1. Showcasing best value.
A staggering number of OTA users believe they’ll find better prices or deals on an OTA. Price is one of the main reasons guests use OTAs to book. Yet, the online hotel prices are equal or cheaper than in OTAs. To help overcome this conversion barrier, showcase your direct price along with real-time OTA prices on your website.
2. Provide a personalised landing experience.
For your paid media, the website page a user lands on can be controlled. Make sure you create a landing experience that matches the messaging and media channel they arrive from. For instance, someone coming from a Google search looking for “rooms in Auckland” should probably land on a pricing page as compared to a website visitor from Facebook or Instagram who is inspired by your post. Landing them on a homepage or pages specific to the content of the post will be a better user experience.
3. Tailor messaging based on website interactions.

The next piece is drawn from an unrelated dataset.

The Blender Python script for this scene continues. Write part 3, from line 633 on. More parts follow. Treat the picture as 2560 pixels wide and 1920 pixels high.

Once users have interacted with your booking widget, you can tailor messaging through pop-ups or results to showcase packages and experiences specific to their search. For instance, if someone has chosen a long stay, offer them a discount or value-add through “free” facilities. If someone has chosen to book over a specific time period like Christmas or school holidays, show them rates and packages specific to that time period.

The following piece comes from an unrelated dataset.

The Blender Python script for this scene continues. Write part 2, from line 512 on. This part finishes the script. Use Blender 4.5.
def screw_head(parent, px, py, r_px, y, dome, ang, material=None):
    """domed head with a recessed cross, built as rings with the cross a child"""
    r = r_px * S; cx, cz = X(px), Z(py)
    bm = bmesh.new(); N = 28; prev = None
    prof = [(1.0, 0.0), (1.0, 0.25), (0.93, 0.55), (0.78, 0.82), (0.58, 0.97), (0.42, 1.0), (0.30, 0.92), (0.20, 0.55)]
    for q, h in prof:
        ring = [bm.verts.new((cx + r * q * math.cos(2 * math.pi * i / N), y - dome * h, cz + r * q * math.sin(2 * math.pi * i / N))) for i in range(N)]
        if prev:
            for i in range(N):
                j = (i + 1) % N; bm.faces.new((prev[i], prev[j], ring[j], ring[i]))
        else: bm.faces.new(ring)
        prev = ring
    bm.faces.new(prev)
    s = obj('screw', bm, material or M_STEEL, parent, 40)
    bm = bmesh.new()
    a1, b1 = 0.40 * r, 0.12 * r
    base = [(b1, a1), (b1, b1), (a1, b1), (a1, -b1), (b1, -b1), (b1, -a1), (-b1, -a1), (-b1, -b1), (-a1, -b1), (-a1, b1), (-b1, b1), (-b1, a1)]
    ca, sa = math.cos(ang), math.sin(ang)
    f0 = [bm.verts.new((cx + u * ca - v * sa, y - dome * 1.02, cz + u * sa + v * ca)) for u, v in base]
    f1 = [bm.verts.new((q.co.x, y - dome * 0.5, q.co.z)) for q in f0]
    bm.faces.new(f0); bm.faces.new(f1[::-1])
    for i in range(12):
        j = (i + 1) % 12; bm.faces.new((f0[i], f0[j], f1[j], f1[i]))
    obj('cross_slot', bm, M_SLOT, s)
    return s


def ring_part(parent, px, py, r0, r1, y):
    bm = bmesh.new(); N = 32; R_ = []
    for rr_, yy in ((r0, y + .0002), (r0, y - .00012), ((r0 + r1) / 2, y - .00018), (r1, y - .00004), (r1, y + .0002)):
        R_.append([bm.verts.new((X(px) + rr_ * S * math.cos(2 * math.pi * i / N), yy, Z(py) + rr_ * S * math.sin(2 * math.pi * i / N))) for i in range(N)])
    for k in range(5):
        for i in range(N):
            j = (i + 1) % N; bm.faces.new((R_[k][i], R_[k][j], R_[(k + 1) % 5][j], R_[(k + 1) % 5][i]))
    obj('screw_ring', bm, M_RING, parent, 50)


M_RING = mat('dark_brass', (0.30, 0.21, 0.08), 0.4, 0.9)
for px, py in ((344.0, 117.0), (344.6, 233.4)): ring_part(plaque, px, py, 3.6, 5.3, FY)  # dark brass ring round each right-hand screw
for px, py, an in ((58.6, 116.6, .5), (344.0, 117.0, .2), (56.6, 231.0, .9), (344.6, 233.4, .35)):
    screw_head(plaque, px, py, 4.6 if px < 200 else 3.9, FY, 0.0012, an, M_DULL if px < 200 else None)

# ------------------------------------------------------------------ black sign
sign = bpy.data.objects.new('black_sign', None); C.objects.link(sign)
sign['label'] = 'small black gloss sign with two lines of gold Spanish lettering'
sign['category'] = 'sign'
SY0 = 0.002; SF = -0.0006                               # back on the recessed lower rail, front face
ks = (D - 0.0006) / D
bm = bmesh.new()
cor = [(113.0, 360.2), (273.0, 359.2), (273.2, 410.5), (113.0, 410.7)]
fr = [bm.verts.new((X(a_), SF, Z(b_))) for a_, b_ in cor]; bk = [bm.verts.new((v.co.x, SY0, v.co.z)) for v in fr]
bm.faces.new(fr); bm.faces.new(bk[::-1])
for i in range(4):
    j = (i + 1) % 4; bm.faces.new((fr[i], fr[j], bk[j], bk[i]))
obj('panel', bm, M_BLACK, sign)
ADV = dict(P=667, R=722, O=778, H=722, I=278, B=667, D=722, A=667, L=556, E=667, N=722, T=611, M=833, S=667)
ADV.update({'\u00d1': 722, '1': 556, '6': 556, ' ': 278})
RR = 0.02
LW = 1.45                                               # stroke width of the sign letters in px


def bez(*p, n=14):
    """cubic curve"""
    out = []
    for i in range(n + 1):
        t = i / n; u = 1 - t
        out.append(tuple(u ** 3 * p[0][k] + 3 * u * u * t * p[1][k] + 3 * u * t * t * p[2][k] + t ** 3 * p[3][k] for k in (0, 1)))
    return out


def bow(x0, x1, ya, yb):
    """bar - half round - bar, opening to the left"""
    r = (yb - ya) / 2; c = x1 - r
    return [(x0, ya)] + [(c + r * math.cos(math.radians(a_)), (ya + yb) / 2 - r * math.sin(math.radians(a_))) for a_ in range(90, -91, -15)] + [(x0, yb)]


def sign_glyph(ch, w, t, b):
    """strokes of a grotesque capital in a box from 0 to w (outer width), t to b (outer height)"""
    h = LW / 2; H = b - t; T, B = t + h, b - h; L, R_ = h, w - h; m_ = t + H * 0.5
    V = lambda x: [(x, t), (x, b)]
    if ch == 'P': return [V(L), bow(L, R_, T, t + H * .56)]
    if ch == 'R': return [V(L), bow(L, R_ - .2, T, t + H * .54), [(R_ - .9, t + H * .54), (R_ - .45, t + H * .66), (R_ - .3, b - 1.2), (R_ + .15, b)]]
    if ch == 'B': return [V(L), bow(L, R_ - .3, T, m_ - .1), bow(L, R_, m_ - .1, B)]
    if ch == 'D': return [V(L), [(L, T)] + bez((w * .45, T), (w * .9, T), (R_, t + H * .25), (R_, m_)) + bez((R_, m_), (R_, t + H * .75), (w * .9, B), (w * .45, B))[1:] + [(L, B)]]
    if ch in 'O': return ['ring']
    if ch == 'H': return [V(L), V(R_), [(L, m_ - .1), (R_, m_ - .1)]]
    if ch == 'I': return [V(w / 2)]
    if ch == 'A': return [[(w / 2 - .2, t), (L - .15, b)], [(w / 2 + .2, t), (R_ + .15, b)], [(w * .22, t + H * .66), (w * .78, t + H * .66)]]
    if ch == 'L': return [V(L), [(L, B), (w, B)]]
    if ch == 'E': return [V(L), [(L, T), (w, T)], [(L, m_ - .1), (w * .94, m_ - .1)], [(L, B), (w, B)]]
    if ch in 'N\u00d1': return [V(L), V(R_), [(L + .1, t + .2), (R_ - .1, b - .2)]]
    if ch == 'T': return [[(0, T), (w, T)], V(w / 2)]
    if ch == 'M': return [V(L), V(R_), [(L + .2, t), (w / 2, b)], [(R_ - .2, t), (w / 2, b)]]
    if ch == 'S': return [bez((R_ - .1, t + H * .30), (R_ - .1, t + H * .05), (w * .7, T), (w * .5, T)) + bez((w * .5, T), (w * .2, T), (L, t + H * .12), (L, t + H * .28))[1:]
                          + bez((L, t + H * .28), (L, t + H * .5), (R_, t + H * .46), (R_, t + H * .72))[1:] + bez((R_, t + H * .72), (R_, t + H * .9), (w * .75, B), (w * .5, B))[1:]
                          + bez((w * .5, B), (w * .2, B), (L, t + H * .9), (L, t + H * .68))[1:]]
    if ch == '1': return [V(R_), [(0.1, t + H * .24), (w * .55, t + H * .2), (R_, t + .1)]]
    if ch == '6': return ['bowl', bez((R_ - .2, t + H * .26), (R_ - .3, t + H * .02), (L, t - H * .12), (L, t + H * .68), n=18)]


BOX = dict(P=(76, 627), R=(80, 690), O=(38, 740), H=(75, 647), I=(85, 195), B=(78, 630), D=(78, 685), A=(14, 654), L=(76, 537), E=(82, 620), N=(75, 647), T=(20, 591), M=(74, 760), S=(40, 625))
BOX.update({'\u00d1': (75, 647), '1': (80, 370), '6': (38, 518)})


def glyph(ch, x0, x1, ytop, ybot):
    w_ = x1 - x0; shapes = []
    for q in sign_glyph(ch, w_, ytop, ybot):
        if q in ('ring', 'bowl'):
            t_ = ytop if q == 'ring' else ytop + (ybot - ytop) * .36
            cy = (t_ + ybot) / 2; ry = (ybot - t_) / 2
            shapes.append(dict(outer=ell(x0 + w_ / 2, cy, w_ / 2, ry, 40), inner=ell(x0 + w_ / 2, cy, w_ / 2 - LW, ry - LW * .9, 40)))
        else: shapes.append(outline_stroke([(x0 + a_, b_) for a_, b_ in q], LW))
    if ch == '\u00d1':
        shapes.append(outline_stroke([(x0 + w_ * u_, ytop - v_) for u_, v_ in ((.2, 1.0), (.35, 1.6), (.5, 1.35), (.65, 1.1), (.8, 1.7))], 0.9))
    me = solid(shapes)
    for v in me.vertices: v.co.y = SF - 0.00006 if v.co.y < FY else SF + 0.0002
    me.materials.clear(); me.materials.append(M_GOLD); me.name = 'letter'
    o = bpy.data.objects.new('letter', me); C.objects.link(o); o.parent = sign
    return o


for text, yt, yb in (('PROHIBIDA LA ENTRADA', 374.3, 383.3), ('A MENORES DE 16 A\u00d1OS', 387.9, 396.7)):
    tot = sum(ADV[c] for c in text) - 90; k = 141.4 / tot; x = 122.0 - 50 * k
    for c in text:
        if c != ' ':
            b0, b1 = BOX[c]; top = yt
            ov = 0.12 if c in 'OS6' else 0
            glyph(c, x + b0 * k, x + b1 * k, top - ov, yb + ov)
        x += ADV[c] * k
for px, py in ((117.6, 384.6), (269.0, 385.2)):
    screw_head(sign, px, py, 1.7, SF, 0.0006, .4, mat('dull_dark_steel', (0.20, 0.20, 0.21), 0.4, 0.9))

4. Recognise and reward repeat visitors.
Remarketing to website visitors is perhaps the lowest-hanging fruit for conversion. If someone has visited your website for the second time, their intent to book is high and you must reward them through additional discounts or value-added propositions to get them over the line. Pop-ups are a commonly used user interface for such interactions.
5. Targeting based on user profiles.
If you are running a loyalty programme or have other means to gather and store user data (target audience) on your website, leverage this information to customise what you offer. For instance, what you sell to a business guest versus a family are very different. When you understand the user, the messages you show them on your website can – and should – differ.
6. Basic personalisation.
Some basic website experiences can be improved without understanding personal user journeys. These include geo-based targeting or language. Serving your website content in Bahasa to an Indonesian audience is likely to be more effective than English, including tailoring of prices to local currency.

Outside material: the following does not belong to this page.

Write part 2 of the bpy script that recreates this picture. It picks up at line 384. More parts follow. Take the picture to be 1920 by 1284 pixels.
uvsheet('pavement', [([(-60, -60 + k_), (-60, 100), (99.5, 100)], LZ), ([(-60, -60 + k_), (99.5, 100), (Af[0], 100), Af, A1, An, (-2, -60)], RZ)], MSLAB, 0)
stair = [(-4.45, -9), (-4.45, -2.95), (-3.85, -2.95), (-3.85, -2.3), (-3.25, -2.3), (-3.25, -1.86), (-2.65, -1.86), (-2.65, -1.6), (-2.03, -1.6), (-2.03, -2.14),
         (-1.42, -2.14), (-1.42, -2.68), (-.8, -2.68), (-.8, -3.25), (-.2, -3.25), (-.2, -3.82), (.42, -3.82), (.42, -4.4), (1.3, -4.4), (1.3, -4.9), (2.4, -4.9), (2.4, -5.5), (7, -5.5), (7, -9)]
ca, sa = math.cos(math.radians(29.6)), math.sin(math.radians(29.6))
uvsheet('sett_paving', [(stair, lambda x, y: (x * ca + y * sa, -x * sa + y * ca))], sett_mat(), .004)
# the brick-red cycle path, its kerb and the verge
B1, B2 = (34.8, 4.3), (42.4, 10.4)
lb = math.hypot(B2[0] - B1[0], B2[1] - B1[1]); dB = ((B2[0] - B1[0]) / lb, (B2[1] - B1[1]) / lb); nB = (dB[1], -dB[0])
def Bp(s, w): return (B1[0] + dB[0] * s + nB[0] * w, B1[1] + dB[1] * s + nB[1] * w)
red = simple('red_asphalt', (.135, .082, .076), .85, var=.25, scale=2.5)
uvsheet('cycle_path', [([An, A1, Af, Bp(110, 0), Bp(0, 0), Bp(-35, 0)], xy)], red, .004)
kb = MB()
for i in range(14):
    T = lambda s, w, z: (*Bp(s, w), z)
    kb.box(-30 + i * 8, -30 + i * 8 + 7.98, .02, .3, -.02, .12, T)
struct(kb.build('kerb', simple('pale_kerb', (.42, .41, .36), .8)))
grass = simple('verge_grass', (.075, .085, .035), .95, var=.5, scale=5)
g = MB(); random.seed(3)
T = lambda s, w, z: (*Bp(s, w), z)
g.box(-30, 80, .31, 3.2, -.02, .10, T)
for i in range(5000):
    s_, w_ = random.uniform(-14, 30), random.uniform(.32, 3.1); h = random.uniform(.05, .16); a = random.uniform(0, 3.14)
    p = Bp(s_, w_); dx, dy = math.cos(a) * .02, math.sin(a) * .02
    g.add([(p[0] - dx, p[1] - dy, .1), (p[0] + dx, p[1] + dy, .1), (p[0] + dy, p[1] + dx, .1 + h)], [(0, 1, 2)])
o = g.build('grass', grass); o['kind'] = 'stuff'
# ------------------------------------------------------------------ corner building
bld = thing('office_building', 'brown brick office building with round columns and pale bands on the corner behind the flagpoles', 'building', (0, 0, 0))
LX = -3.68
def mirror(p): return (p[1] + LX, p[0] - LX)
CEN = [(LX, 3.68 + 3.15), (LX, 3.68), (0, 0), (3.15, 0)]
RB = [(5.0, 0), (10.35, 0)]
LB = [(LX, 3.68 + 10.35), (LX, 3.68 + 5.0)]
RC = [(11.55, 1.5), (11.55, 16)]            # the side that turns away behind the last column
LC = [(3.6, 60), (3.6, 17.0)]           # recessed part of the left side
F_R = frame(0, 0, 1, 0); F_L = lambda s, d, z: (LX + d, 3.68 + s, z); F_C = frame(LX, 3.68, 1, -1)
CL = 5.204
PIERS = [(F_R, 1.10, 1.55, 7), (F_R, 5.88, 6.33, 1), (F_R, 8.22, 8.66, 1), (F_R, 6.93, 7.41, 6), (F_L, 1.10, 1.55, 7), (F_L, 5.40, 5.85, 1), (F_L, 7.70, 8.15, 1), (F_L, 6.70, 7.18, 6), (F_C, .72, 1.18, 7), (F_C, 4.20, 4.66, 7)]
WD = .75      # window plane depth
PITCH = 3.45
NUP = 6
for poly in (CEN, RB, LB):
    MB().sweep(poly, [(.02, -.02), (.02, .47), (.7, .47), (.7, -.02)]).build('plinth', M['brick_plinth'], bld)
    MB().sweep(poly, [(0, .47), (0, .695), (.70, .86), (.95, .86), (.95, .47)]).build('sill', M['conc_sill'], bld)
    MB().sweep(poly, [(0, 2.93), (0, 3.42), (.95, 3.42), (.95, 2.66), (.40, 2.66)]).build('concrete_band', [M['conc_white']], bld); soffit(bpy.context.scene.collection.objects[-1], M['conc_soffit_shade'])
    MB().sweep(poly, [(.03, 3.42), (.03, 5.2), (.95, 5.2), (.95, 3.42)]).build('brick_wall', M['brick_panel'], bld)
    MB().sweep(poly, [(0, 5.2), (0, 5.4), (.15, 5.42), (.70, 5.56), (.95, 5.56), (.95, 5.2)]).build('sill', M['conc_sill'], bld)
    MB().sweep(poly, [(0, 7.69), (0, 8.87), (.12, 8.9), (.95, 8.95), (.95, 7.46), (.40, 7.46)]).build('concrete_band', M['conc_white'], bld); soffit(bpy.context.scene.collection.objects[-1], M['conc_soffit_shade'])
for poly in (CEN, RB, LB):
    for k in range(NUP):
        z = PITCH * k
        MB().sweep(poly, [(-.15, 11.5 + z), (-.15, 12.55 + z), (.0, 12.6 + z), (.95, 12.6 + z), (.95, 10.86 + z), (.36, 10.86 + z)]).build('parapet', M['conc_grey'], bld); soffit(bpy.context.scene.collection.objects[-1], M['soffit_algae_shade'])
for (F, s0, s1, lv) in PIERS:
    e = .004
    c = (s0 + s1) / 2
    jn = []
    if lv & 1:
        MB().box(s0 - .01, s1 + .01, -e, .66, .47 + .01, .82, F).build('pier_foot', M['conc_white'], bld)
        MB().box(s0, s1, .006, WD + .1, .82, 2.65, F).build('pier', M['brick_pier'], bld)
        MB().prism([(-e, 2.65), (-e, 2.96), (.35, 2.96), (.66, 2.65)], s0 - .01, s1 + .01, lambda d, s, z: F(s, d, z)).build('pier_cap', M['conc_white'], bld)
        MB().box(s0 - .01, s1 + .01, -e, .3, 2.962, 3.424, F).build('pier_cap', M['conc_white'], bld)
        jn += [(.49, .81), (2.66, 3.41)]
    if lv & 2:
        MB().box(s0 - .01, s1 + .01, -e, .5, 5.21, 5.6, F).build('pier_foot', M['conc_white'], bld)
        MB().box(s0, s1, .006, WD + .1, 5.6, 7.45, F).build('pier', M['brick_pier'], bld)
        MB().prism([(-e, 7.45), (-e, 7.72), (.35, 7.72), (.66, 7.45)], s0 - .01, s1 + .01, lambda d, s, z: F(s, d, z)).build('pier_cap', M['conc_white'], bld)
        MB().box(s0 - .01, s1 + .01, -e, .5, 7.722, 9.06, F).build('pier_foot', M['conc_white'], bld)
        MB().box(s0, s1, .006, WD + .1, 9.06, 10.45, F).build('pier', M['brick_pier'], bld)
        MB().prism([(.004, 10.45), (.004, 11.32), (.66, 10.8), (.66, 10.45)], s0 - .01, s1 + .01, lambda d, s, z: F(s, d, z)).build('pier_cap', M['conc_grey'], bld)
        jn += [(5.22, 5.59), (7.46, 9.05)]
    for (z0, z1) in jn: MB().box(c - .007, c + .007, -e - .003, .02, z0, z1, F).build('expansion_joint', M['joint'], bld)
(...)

7. Predictive personalisation.
Whilst most of the above personalisation of the website experience relies on basic cookies being set, for something more enhanced such as dynamically changing or delivering content based on user actions on the website requires machine learning and advanced set-ups to be established.
8. Exit intent tools.
Catch guests on the way out of your site with an exit strategy. This is important as it’s your last frontier (and line of communication) to keep a customer on your website and within the booking funnel. An exit pop-up can help re-engage or reignite the intent of guests.
To sum it up
The above is just the tip of the iceberg in terms of tools available to bolster your website’s booking experience and tailor it to the user. In fact, in the modern digital consumer journey, your cross-channel communication is equally important to drive up conversions. How you remarket to guests using email or other channels is imperative. The goal should always be to optimise the booking journey, the website being a part of the whole journey.